Fishing opener 2017 Q&A: Seven excellent open-water walleye questions

This week, allow me to answer some of the top open-water walleye angling questions I’ve received in recent weeks at seminars and through correspondences with readers. If you have any questions for me, feel free to email webeditor@outdoornews.com

And have a great 2017 fishing opener.

Q: At one of your recent seminars you explained setting up live-bait rigs for walleyes. Please outline this again.

T3: Rig a 7- to 8-foot medium-light action spinning rod coupled with a reel rated for 4- to 10-pound-test line. Rods must be sensitive to transmit soft bites. Spool smoke Fireline (tape a few turns to the arbor to prevent slipping) and attach green tint monofilament – mono stretches – in 4-, 6-, or 8-pound-test to the tag end. Usually 4- to 5-foot leaders are sufficient, but for tough biters, step up to 8- to 10-foot lengths. Bottom walking sinkers should only be heavy enough to tick bottom.

No need to leave several yards of line out unless you’re fishing clear, shallow water.

Q: Is it worth investing in more expensive hooks?

T3: Without question! Chemically-treated hooks and those made from high-quality materials maintain their cutting edges and needle-like points. They’re tough and hard to dull. It is challenging, however, to restore their sharpness, so replace these hooks once they dull. Bronze hooks lose their edge but sharpen easily via passes along each edge with a hook file starting at the bend moving toward the tip. If a burr forms on the tip, remove with a file.

Always check all hooks for sharpness. Sharp hooks stick fish!

Q: Will crankbaits catch walleyes in cold water?

T3: Heck yeah! But you need to understand their characteristics – aggressive vs. subtle. Cold and/or clear water calls for subtle baits with no rattles or minimal sound, narrow lips for tighter action, and natural/neutral colors.

In warm or dark water, consider bright colors, rattles, and wide lips for more vibration. Troll slower in cold temperatures. Wobble, noise, size, color, and shape are crankbait strike triggers. Your casting retrieve pace or trolling speed are other key ingredients to success!

Q: How do I choose walleye spinner rig blades and troll them at the right speed?

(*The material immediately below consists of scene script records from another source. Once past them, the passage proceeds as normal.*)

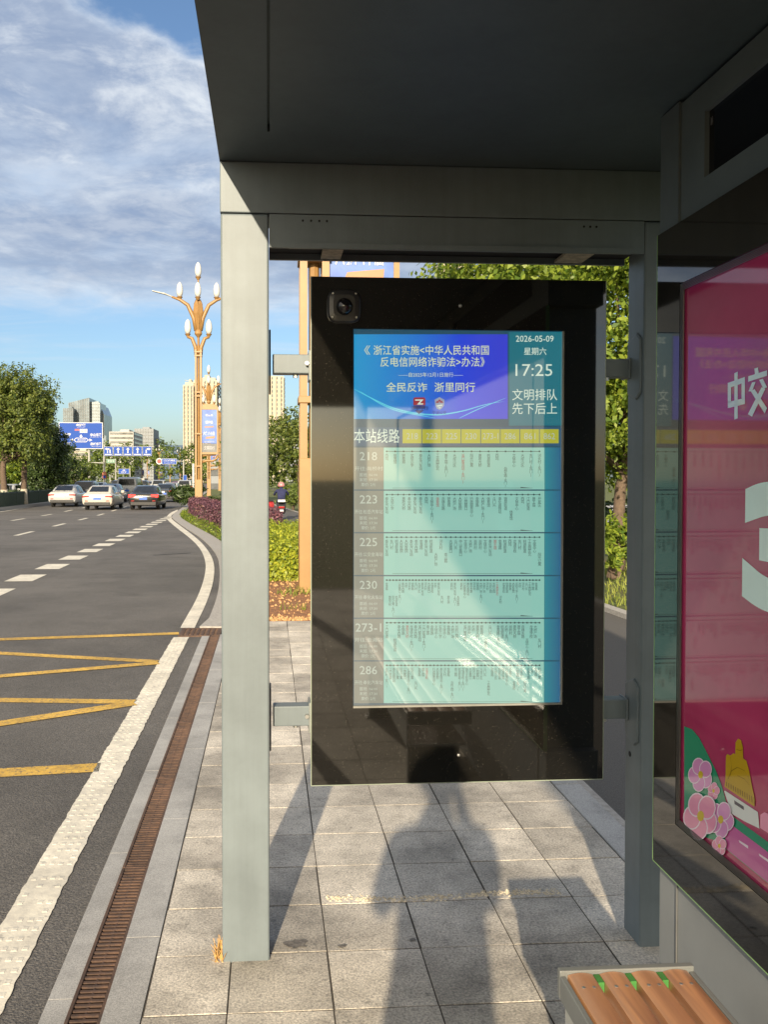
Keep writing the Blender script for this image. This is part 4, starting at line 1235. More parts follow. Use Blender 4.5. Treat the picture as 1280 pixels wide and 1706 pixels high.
def slab_hedge(left, right, h0, h1):
    """leaves over the top and sides of a clipped hedge between two ground lines (functions of y given as polylines)"""
    def fn(rs, n):
        ly = [p[1] for p in left]; lx = [p[0] for p in left]; rx = [p[0] for p in right]; ry = [p[1] for p in right]
        y0, y1 = max(ly[0], ry[0]), min(ly[-1], ry[-1])
        y = rs.uniform(y0, y1, n); L_ = np.interp(y, ly, lx); R_ = np.interp(y, ry, rx)
        g = np.array([gz(q) for q in y])
        H = h0 + (h1 - h0) * (y - y0) / (y1 - y0) + .05 * np.sin(y * 5) * np.cos(y * 2.3) + .03 * np.sin(y * 13)
        w = rs.uniform(0, 1, n)
        sel = rs.uniform(0, 1, n); top = sel < .45; lf = (sel >= .45) & (sel < .75); fr = sel >= .9
        x = np.where(top, L_ + (R_ - L_) * w, np.where(lf, L_, R_)); z = np.where(top, H, H * (.05 + .95 * w))
        y = np.where(fr, y0 + .02, y); L0, R0 = np.interp(y0, ly, lx), np.interp(y0, ry, rx)
        x = np.where(fr, L0 + (R0 - L0) * rs.uniform(0, 1, n), x); z = np.where(fr, h0 * rs.uniform(.05, 1, n), z); g = np.where(fr, gz(y0), g)
        N_ = np.zeros((n, 3)); N_[top, 2] = 1; N_[lf, 0] = -1; N_[~top & ~lf & ~fr, 0] = 1; N_[fr, 1] = -1; N_[:, 2] += .3
        P = np.stack([x, y, z + g], 1) + rs.normal(0, .045, (n, 3))
        st = [(np.interp(q, ly, lx) * (1 - u) + np.interp(q, ry, rx) * u, q, h0) for q in np.arange(y0 + .2, y1, .55) for u in (.2, .8)][:60]
        return P, N_, ((L0 + R0) / 2, (y0 + y1) / 2, gz((y0 + y1) / 2)), st
    return fn


# purple clipped hedge following the kerb, low lime hedge, verge
kr = [p for p in smooth_line(EDGE) if 21 < p[1] < 48]
pl = offset(kr, .85); pr = offset(kr, 1.75)
pl = sorted(pl, key=lambda p: p[1]); pr = sorted(pr, key=lambda p: p[1])
hedge('purple_hedge', 'clipped purple leaved hedge curving along the end of the bus bay', slab_hedge(pl, pr, .80, .74), 17000, .085, LM['purple'], 3)
hedge('purple_hedge', 'low strip of purple shrubs behind the lime hedge below the scooter rider', slab_hedge([(-1.0, 29.5), (-1.0, 31)], [(.38, 29.5), (.38, 31)], .40, .40), 1500, .09, LM['purple'], 13)
hedge('lime_hedge', 'low clipped yellow green hedge in front of the red soil and lamp column', slab_hedge([(-.05, 12.6), (-.3, 16), (-.85, 19.5)], [(1.15, 12.6), (1.15, 16), (1.15, 19.5)], .50, .55), 26000, .062, LM['lime'], 5)
hedge('fringe_plants', 'fringe of yellow green groundcover plants between kerb and purple hedge', slab_hedge(sorted(offset(kr, .46), key=lambda p: p[1]), sorted(offset(kr, .85), key=lambda p: p[1]), .16, .12), 3600, .10, LM['bright'], 8, asp=.25)


def shrub(name, label, loc, rx, ry, h, n, ls, lm, seed, asp=.4, group=None):
    rs = np.random.RandomState(seed); t = thing(name, label, 'shrub', loc, 0, group)
    bl = [((rs.uniform(-.4, .4) * rx, rs.uniform(-.4, .4) * ry, h * rs.uniform(.45, .7)), (rx * .6, ry * .6, h * .38)) for _ in range(5)]
    P, Nn = crown_points(bl, n, rs); v, f = leaf_quads(P, Nn, ls, rs, asp, -.4); mesh_np('foliage', v, f, lm, t)
    mb = MB()
    for k in range(6): mb.tube([(rs.normal(0, .05), rs.normal(0, .05), -.05), (rs.normal(0, rx * .2), rs.normal(0, ry * .2), h * .3), (rs.normal(0, rx * .4), rs.normal(0, ry * .4), h * .65)], [.03, .02, .008], 5)
    mb.build('stems', M['bark'], t, local=True); return t


q = on_ground(318, 836); shrub('spiky_shrub', 'spiky dark green shrub beside the foot of the nearest roadside lamp', (-5.0, 56, gz(56)), 1.4, 1.2, 1.45, 1500, .5, LM['deep'], 21, .14)
shrub('low_shrub', 'low dark green shrub behind the purple hedge near the shelter post', (-2.6, 55, gz(55)), 1.5, 1.2, .95, 900, .2, LM['deep'], 22)
shrub('round_shrub', 'clipped round olive shrub beyond the scooter rider', (1.45, 50, gz(50)), 1.2, 1.2, 1.5, 2600, .14, LM['mid'], 23)
shrub('low_shrub', 'small bright green clump right of the orange lamp foot', (.86, 11.2, -.03), .22, .2, .32, 260, .09, LM['bright'], 24)
shrub('lawn_shrub', 'leafy yellow green shrub with bare forked stems on the lawn behind the display', at_y(1024, 958, 12.9), .55, .55, 1.0, 1500, .11, LM['bright'], 25)
shrub('lawn_shrub', 'dark green shrub behind the leafy lawn shrub under the broad tree', (7.2, 17.0, gz(17)), 1.5, 1.0, 1.15, 1800, .13, LM['deep'], 26)

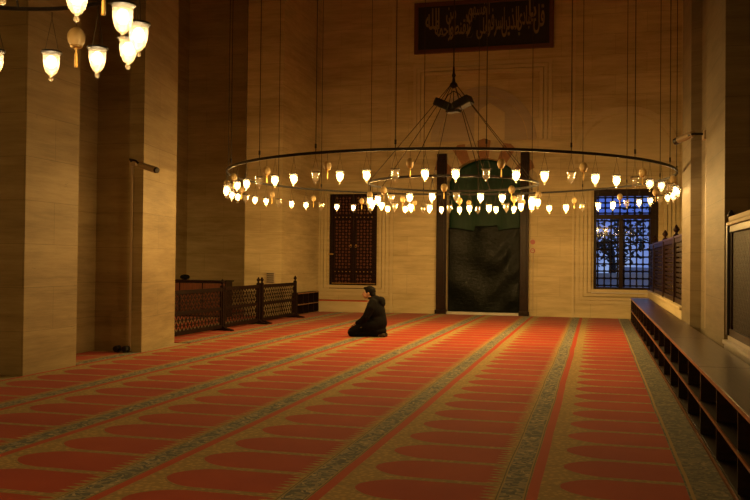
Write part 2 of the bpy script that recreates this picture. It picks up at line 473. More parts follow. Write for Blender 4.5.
# ---- portal frame: two dark posts
d = sempty('door_2', (DC, W, 0))
for x0, x1 in ((-4.13, -3.87), (-1.92, -1.70)):
    bm = nb(); box(bm, x0, x1, W - .14, W, 0, 4.28, .01); box(bm, x0 + .05, x1 - .05, W - .165, W - .14, .5, 4.1, .005)
    box(bm, x0 - .02, x1 + .02, W - .18, W, 0, .12, .01)
    obj('door_post', bm, 'wood', d)
bm = nb()
def arc_top(x): return AZ + math.sqrt(max(AR ** 2 - (x - DC) ** 2, 0))
nx, nz = 26, 20
g = []
for i in range(nx + 1):
    x = DX0 + .01 + (DX1 - DX0 - .02) * i / nx; t = arc_top(x) - .01; colm = []
    for j in range(nz + 1):
        z = 2.15 + (t - 2.15) * j / nz
        colm.append(bm.verts.new((x, W + .30 + .02 * math.sin(x * 9) + .01 * math.sin(z * 4 + x * 3), z)))
    g.append(colm)
for i in range(nx):
    for j in range(nz): bm.faces.new((g[i][j], g[i + 1][j], g[i + 1][j + 1], g[i][j + 1]))
o = obj('curtain', bm, 'green', smooth=True); md = o.modifiers.new('thick', 'SOLIDIFY'); md.thickness = .012
tag(origin_to(o, (DC, W + .3, 2.15)), 'dark green cloth filling the arched head of the tall portal', 'curtain')
bm = nb(); g = []; nx, nz = 56, 56
def fold(x, z):
    s = (x - DX0) / (DX1 - DX0); t = z / 2.4
    f = .035 * math.sin(9 * s + 5 * t + 2 * math.sin(3 * t)) * (.4 + .6 * t)
    f += .030 * math.exp(-((s - .95 + .25 * (1 - t)) / .06) ** 2) + .022 * math.sin(23 * s * (1 - .35 * t) + 3) * max(0, t - .35)
    f += .026 * math.sin(13 * t + 4 * s) * math.exp(-((t - .42) / .3) ** 2)
    f += .02 * math.sin(17 * s - 22 * t) * math.exp(-((s - .8) / .25) ** 2)
    return f * .6
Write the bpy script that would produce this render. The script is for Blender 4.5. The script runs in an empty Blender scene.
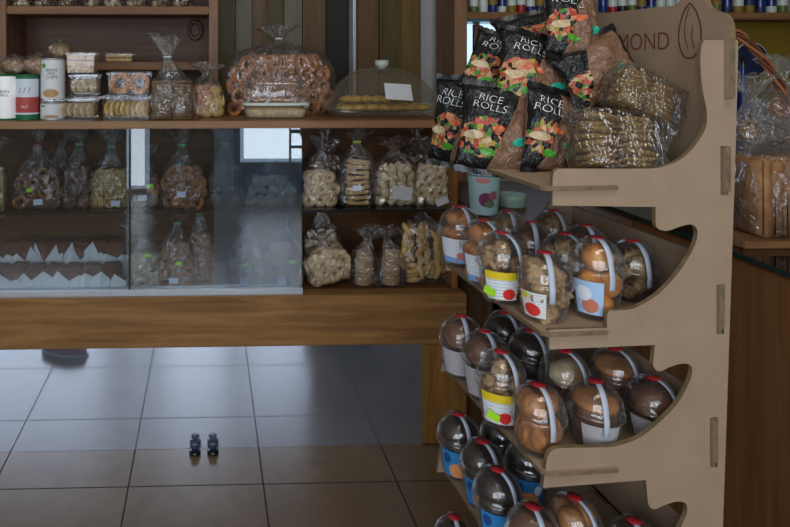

T3: For subtle presentations, use Indiana blades because they produce less flash and vibration. Colorados perform in stained waters and allow a more aggressive approach. Willow leafs are tops with a fast trolling speed.

Always match blade color with available forage. As far as speed: with Indiana go .5 miles per hour, Colorados .8 to 1.5, and willows 1.5 to 2.3. Mix up your blade styles, color, and speed until you find a fish preference. This may change frequently!

Q: Please help: How can I improve my walleye catch rate?

T3: How about by understanding conditions and reacting correctly?! Walleyes are never far from food, so learn what’s on the dinner table. What type of structure and/or cover are fish relating to, and what path will they travel to get there? Anticipate movements by understanding weather, fishing pressure, and lake composition.

Select high-percentage spots and stay mobile. Try various presentations and techniques. Don’t give up! No one lure or area will produce day in and day out.

Q: What crankbait colors do you suggest for catching walleyes?

T3: Water clarity, weather, depth, and moods play a role in color selection. Walleye waters usually are green, tinted, or darker. A general guideline is to use lures that contrast darker or brighter against backgrounds. Red and orange are bright while blues and purples are darker. Combo colors like red and blue patterns will produce under certain conditions. Darker colors attract negative moods while brighter equals more aggressive. Color selection is as important as lure vibration, size, profile and speed. The best answer to colors is to experiment!

Q: How far above bottom do you fish for spring river walleyes with jigs?

T3: Generally, no more than 3 inches, but even an inch or two can produce fish. Experiment! Occasionally, dragging jigs on bottom and slowly lifting upward to 3 inches will spark bites. One-quarter or 3/8-ounce jigs are the best size but that depends on current flow and bottom contact.

Your main objective is to present jigs within the critical strike zone of 3 inches by a slow lift-drop and hold for several seconds. Try tail-hooked minnows sometimes, too!